> _Written problem_
Pull out all lines from the listing below in which the word "high" appears.

───

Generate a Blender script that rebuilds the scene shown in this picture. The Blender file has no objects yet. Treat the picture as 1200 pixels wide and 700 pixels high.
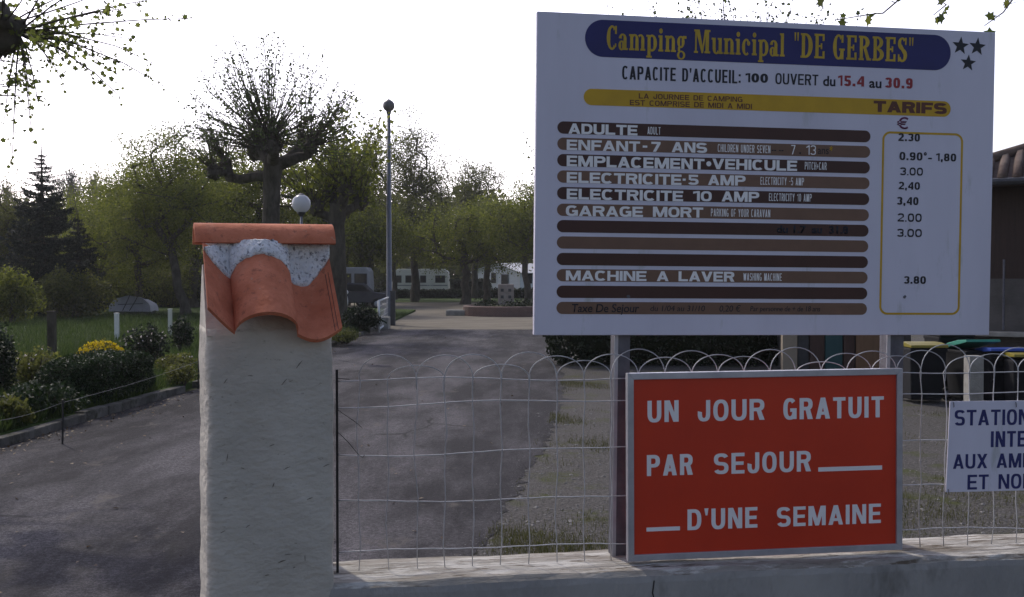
import bpy, bmesh, math, random
import numpy as np
from mathutils import Vector, Matrix, Euler

# ------------------------------------------------------------------ camera, sky, sun, exposure
SC = bpy.context.scene
COL = SC.collection
RAD = math.radians
EYE = 1.7
PITCH = math.atan(24 / 1200)
cam = bpy.data.cameras.new('camera')
cam.lens = 36.0; cam.sensor_width = 36.0; cam.clip_start = 0.05; cam.clip_end = 3000
camo = bpy.data.objects.new('camera', cam)
camo.location = (0, 0, EYE); camo.rotation_euler = (math.pi / 2 - PITCH, 0, 0)
COL.objects.link(camo); SC.camera = camo

SUN_AZ, SUN_EL = -36.0, 43.0           # degrees: azimuth from straight ahead (+Y) towards +X
world = bpy.data.worlds.new('World'); SC.world = world; world.use_nodes = True
wn = world.node_tree.nodes; wl = world.node_tree.links
sky = wn.new('ShaderNodeTexSky'); sky.sky_type = 'NISHITA'; sky.sun_disc = False
sky.sun_elevation = RAD(SUN_EL); sky.sun_rotation = RAD(SUN_AZ)
sky.air_density = 1.15; sky.dust_density = 0.9; sky.ozone_density = 0.4
bg = wn.get('Background') or wn.new('ShaderNodeBackground')
bg.inputs['Strength'].default_value = 0.105
# thin bright high haze: the sky whitens towards the sun's half of the dome
wtc = wn.new('ShaderNodeTexCoord')
wdot = wn.new('ShaderNodeVectorMath'); wdot.operation = 'DOT_PRODUCT'; wl.new(wtc.outputs['Generated'], wdot.inputs[0])
wdot.inputs[1].default_value = (math.sin(RAD(SUN_AZ)) * math.cos(RAD(SUN_EL)), math.cos(RAD(SUN_AZ)) * math.cos(RAD(SUN_EL)), math.sin(RAD(SUN_EL)))
wmr = wn.new('ShaderNodeMapRange'); wmr.interpolation_type = 'SMOOTHSTEP'
wl.new(wdot.outputs['Value'], wmr.inputs['Value']); wmr.inputs['From Min'].default_value = 0.2; wmr.inputs['From Max'].default_value = 0.85
wmr.inputs['To Min'].default_value = 0.0; wmr.inputs['To Max'].default_value = 17.0
wsep = wn.new('ShaderNodeSeparateXYZ'); wl.new(wtc.outputs['Generated'], wsep.inputs[0])
wm2 = wn.new('ShaderNodeMapRange'); wm2.interpolation_type = 'SMOOTHSTEP'; wl.new(wsep.outputs['Z'], wm2.inputs['Value'])
wm2.inputs['From Min'].default_value = 0.30; wm2.inputs['From Max'].default_value = 0.72; wm2.inputs['To Min'].default_value = 1.0; wm2.inputs['To Max'].default_value = 0.10
wmul = wn.new('ShaderNodeMath'); wmul.operation = 'MULTIPLY'; wl.new(wmr.outputs[0], wmul.inputs[0]); wl.new(wm2.outputs[0], wmul.inputs[1])
wad = wn.new('ShaderNodeVectorMath'); wad.operation = 'MULTIPLY_ADD'; wl.new(wmul.outputs[0], wad.inputs[0]); wad.inputs[1].default_value = (0.97, 0.98, 1.0); wl.new(sky.outputs[0], wad.inputs[2])
wti = wn.new('ShaderNodeVectorMath'); wti.operation = 'MULTIPLY'; wl.new(wad.outputs[0], wti.inputs[0]); wti.inputs[1].default_value = (1.07, 0.97, 1.03)   # faint lilac haze
wl.new(wti.outputs[0], bg.inputs['Color'])
out = wn.get('World Output') or wn.new('ShaderNodeOutputWorld')
wl.new(bg.outputs[0], out.inputs['Surface'])

sun = bpy.data.lights.new('sun', 'SUN'); sun.energy = 2.1; sun.angle = RAD(1.0); sun.color = (1.0, 0.93, 0.82)
suno = bpy.data.objects.new('sun', sun)
sdir = Vector((math.sin(RAD(SUN_AZ)) * math.cos(RAD(SUN_EL)), math.cos(RAD(SUN_AZ)) * math.cos(RAD(SUN_EL)), math.sin(RAD(SUN_EL))))
suno.rotation_euler = sdir.to_track_quat('Z', 'Y').to_euler(); suno.location = sdir * 100
COL.objects.link(suno)
SC.view_settings.view_transform = 'Standard'; SC.view_settings.look = 'None'
SC.view_settings.exposure = 0.14; SC.view_settings.gamma = 1.0; SC.view_settings.use_curve_mapping = False
HAZE = 0.0004
SC.cycles.max_bounces = 6; SC.cycles.transparent_max_bounces = 8

# ------------------------------------------------------------------ helpers
random.seed(7)
RNG = np.random.default_rng(11)

def ray(px, py):
    x = (px - 600) / 1200.0; y = -(py - 350) / 1200.0
    return Vector((x, math.cos(PITCH) + y * math.sin(PITCH), -math.sin(PITCH) + y * math.cos(PITCH)))
def P(px, py, d):                       # point at depth d metres ahead
    r = ray(px, py); return Vector((0, 0, EYE)) + r * (d / r.y)
def G(px, py, z=0.0):                   # point on a horizontal level
    r = ray(px, py); return Vector((0, 0, EYE)) + r * ((z - EYE) / r.z)

def tag(o, label=None, cat=None, group=None, kind=None):
    if label: o['label'] = label
    if cat: o['category'] = cat
    if group: o['group'] = group
    if kind: o['kind'] = kind
    return o
def thing(name, label, cat, loc=(0, 0, 0), rz=0.0, group=None):
    o = bpy.data.objects.new(name, None); COL.objects.link(o)
    o.location = loc; o.rotation_euler = (0, 0, rz); o.empty_display_size = 0.1
    return tag(o, label, cat, group)
def copy_tree(o, parent=None):
    c = o.copy(); COL.objects.link(c)
    if parent is not None: c.parent = parent
    for ch in list(o.children): copy_tree(ch, c)
    return c
def link_mesh(name, me, mat, parent=None, smooth=False):
    if mat is not None: me.materials.append(mat)
    if smooth: me.polygons.foreach_set('use_smooth', [True] * len(me.polygons))
    o = bpy.data.objects.new(name, me); COL.objects.link(o)
    if parent is not None: o.parent = parent
    return o

class MB:
    def __init__(s): s.v = []; s.f = []
    def add(s, vs, fs):
        n = len(s.v); s.v += [tuple(v) for v in vs]; s.f += [tuple(i + n for i in f) for f in fs]; return s
    def box(s, c, sz, rz=0.0, M=None):
        hx, hy, hz = sz[0] / 2, sz[1] / 2, sz[2] / 2
        R = Matrix.Rotation(rz, 3, 'Z') if M is None else M
        vs = [Vector(c) + R @ Vector((x, y, z)) for x in (-hx, hx) for y in (-hy, hy) for z in (-hz, hz)]
        return s.add(vs, [(0, 1, 3, 2), (4, 6, 7, 5), (0, 4, 5, 1), (2, 3, 7, 6), (0, 2, 6, 4), (1, 5, 7, 3)])
    def tube(s, pts, rad, n=6, caps=True):
        pts = [Vector(p) for p in pts]; m = len(pts)
        if not hasattr(rad, '__len__'): rad = [rad] * m
        base = len(s.v); up = None
        for i in range(m):
            t = (pts[min(i + 1, m - 1)] - pts[max(i - 1, 0)])
            if t.length < 1e-9: t = Vector((0, 0, 1))
            t.normalize()
            if up is None: up = Vector((1, 0, 0)) if abs(t.x) < 0.8 else Vector((0, 1, 0))
            a = (up - t * up.dot(t)).normalized(); b = t.cross(a); up = a
            for k in range(n):
                w = 2 * math.pi * k / n
                s.v.append(tuple(pts[i] + (a * math.cos(w) + b * math.sin(w)) * rad[i]))
        for i in range(m - 1):
            for k in range(n):
                k2 = (k + 1) % n; o = base + i * n
                s.f.append((o + k, o + k2, o + n + k2, o + n + k))
        if caps:
            s.f.append(tuple(base + k for k in reversed(range(n))))
            s.f.append(tuple(base + (m - 1) * n + k for k in range(n)))
        return s
    def prism(s, poly, z0, z1):
        n = len(poly)
        vs = [(x, y, z0) for x, y in poly] + [(x, y, z1) for x, y in poly]
        fs = [tuple(reversed(range(n))), tuple(range(n, 2 * n))] + [(i, (i + 1) % n, n + (i + 1) % n, n + i) for i in range(n)]
        return s.add(vs, fs)
    def lathe(s, prof, c=(0, 0, 0), n=16):
        base = len(s.v); m = len(prof)
        for r, z in prof:
            for k in range(n):
                w = 2 * math.pi * k / n
                s.v.append((c[0] + r * math.cos(w), c[1] + r * math.sin(w), c[2] + z))
        for i in range(m - 1):
            for k in range(n):
                k2 = (k + 1) % n
                s.f.append((base + i * n + k, base + i * n + k2, base + (i + 1) * n + k2, base + (i + 1) * n + k))
        s.f.append(tuple(base + k for k in reversed(range(n)))); s.f.append(tuple(base + (m - 1) * n + k for k in range(n)))
        return s
    def blob(s, c, r, seed=0, rough=0.2, n=10, m=7):
        rr = random.Random(seed); base = len(s.v); c = Vector(c)
        if not hasattr(r, '__len__'): r = (r, r, r)
        ph = [rr.uniform(0, 6.28) for _ in range(6)]
        for i in range(m + 1):
            th = math.pi * (0.02 + 0.96 * i / m)
            for k in range(n):
                w = 2 * math.pi * k / n
                d = 1 + rough * (math.sin(2 * w + ph[0] + 2 * th) * 0.5 + math.sin(3 * w + ph[1] - 3 * th) * 0.35 + math.sin(5 * th + ph[2] + w) * 0.35)
                s.v.append((c.x + r[0] * d * math.sin(th) * math.cos(w), c.y + r[1] * d * math.sin(th) * math.sin(w), c.z + r[2] * d * math.cos(th)))
        for i in range(m):
            for k in range(n):
                k2 = (k + 1) % n
                s.f.append((base + i * n + k, base + (i + 1) * n + k, base + (i + 1) * n + k2, base + i * n + k2))
        s.f.append(tuple(base + k for k in range(n))); s.f.append(tuple(base + m * n + k for k in reversed(range(n))))
        return s
    def build(s, name, mat, parent=None, smooth=False, bevel=0.0):
        me = bpy.data.meshes.new(name); me.from_pydata(s.v, [], s.f); me.update()
        if bevel > 0:
            bm = bmesh.new(); bm.from_mesh(me)
            bmesh.ops.remove_doubles(bm, verts=bm.verts, dist=1e-5)
            es = [e for e in bm.edges if len(e.link_faces) == 2 and e.calc_face_angle(0) > 0.5]
            bmesh.ops.bevel(bm, geom=es, offset=bevel, segments=2, affect='EDGES', profile=0.6, clamp_overlap=True)
            bm.to_mesh(me); bm.free()
        return link_mesh(name, me, mat, parent, smooth)

# ------------------------------------------------------------------ materials
def node_mat(name):
    m = bpy.data.materials.new(name); m.use_nodes = True
    nt = m.node_tree; b = nt.nodes.get('Principled BSDF')
    return m, nt, b
def mat(name, c1, c2=None, scale=8.0, rough=0.7, bump=0.0, bscale=None, metal=0.0, detail=6.0, spec=0.5, lo=0.35, hi=0.65, c3=None, s3=60.0, f3=0.5, stretch=None):
    m, nt, b = node_mat(name); N = nt.nodes; L = nt.links
    b.inputs['Roughness'].default_value = rough; b.inputs['Metallic'].default_value = metal
    b.inputs['Specular IOR Level'].default_value = spec
    tc = N.new('ShaderNodeTexCoord'); src = tc.outputs['Object']
    if stretch:
        mp = N.new('ShaderNodeMapping'); mp.inputs['Scale'].default_value = stretch; L.new(src, mp.inputs['Vector']); src = mp.outputs[0]
    if c2 is None: c2 = tuple(x * 0.82 for x in c1)
    nz = N.new('ShaderNodeTexNoise'); nz.inputs['Scale'].default_value = scale; nz.inputs['Detail'].default_value = detail; nz.inputs['Roughness'].default_value = 0.62
    L.new(src, nz.inputs['Vector'])
    rp = N.new('ShaderNodeValToRGB'); L.new(nz.outputs['Fac'], rp.inputs['Fac'])
    rp.color_ramp.elements[0].position = lo; rp.color_ramp.elements[0].color = (*c1, 1)
    rp.color_ramp.elements[1].position = hi; rp.color_ramp.elements[1].color = (*c2, 1)
    col = rp.outputs['Color']
    if c3 is not None:
        n3 = N.new('ShaderNodeTexNoise'); n3.inputs['Scale'].default_value = s3; n3.inputs['Detail'].default_value = 5; n3.inputs['Roughness'].default_value = 0.7
        L.new(src, n3.inputs['Vector'])
        r3 = N.new('ShaderNodeValToRGB'); L.new(n3.outputs['Fac'], r3.inputs['Fac'])
        r3.color_ramp.elements[0].position = f3; r3.color_ramp.elements[1].position = f3 + 0.12
        mx = N.new('ShaderNodeMix'); mx.data_type = 'RGBA'
        L.new(r3.outputs['Color'], mx.inputs['Factor']); L.new(col, mx.inputs['A']); mx.inputs['B'].default_value = (*c3, 1)
        col = mx.outputs['Result']
    L.new(col, b.inputs['Base Color'])
    if bump > 0:
        n2 = N.new('ShaderNodeTexNoise'); n2.inputs['Scale'].default_value = bscale or scale * 4; n2.inputs['Detail'].default_value = 5
        L.new(src, n2.inputs['Vector'])
        bp = N.new('ShaderNodeBump'); bp.inputs['Strength'].default_value = bump; bp.inputs['Distance'].default_value = 0.02
        L.new(n2.outputs['Fac'], bp.inputs['Height']); L.new(bp.outputs[0], b.inputs['Normal'])
    return m
def leaf_mat(name, c1, c2, trans=0.35):
    m, nt, b = node_mat(name); N = nt.nodes; L = nt.links
    g = N.new('ShaderNodeNewGeometry'); rp = N.new('ShaderNodeValToRGB')
    L.new(g.outputs['Random Per Island'], rp.inputs['Fac'])
    rp.color_ramp.elements[0].color = (*c1, 1); rp.color_ramp.elements[1].color = (*c2, 1)
    L.new(rp.outputs[0], b.inputs['Base Color']); b.inputs['Roughness'].default_value = 0.6; b.inputs['Specular IOR Level'].default_value = 0.25
    t = N.new('ShaderNodeBsdfTranslucent'); 
    hs = N.new('ShaderNodeHueSaturation'); hs.inputs['Value'].default_value = 1.5; hs.inputs['Saturation'].default_value = 1.1
    L.new(rp.outputs[0], hs.inputs['Color']); L.new(hs.outputs[0], t.inputs['Color'])
    mx = N.new('ShaderNodeMixShader'); mx.inputs[0].default_value = trans
    L.new(b.outputs[0], mx.inputs[1]); L.new(t.outputs[0], mx.inputs[2])
    L.new(mx.outputs[0], nt.nodes['Material Output'].inputs['Surface'])
    return m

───

> _Task solution_
Generate a Blender script that rebuilds the scene shown in this picture. The Blender file has no objects yet. Treat the picture as 1200 pixels wide and 700 pixels high.
# thin bright high haze: the sky whitens towards the sun's half of the dome